While India is currently the fastest-growing automotive market, we have not yet entered that space. However, we see potential in both the broader Asian and Indian markets, and we are carefully considering our next steps.
What type of products are you targeting for expansion in the U.S. market?
Our focus will primarily be on batteries and seat belts. The U.S. presents a strong opportunity for us because, while manufacturing costs there are high, many companies struggle with quality management—particularly in molding technology and production capability. As a result, many U.S. clients are reaching out to us for solutions. We see this as a major advantage and are positioning ourselves to capitalize on the demand.
Given your position as a Tier 2 supplier with extensive international experience, what key message would you like our readers to take away?
I don’t claim to be an industry veteran or an expert with extraordinary skills, but I do want to emphasize one thing: never settle.
Today’s business environment is comfortable, and many people lack the “hungry” mindset needed to drive real progress. My parents built this company with relentless ambition, and when I joined, I did so with the determination to achieve meaningful recognition in the industry. That mindset is what has fueled our company’s growth.

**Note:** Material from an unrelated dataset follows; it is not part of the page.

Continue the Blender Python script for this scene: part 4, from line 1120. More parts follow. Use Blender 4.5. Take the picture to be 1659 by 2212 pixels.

This message applies not only to HKC but to individuals and companies alike. At the end of the day, companies are simply groups of individuals working toward a shared goal. Even if someone doesn’t have a clear long-term plan, they should use their accumulated experience to find a path forward and set new objectives.
That’s precisely why we hired a domestic networking specialist—because we refuse to remain stagnant. In the seat belt industry, HKC is already a well-recognized name. When people hear "HKC," they associate us with seat belts. But this is not our final destination.
My advice? Never settle. Keep pushing toward new goals. There’s always more to achieve. If you have determination and a clear vision, as books like Grit often emphasize, you will find a way to succeed.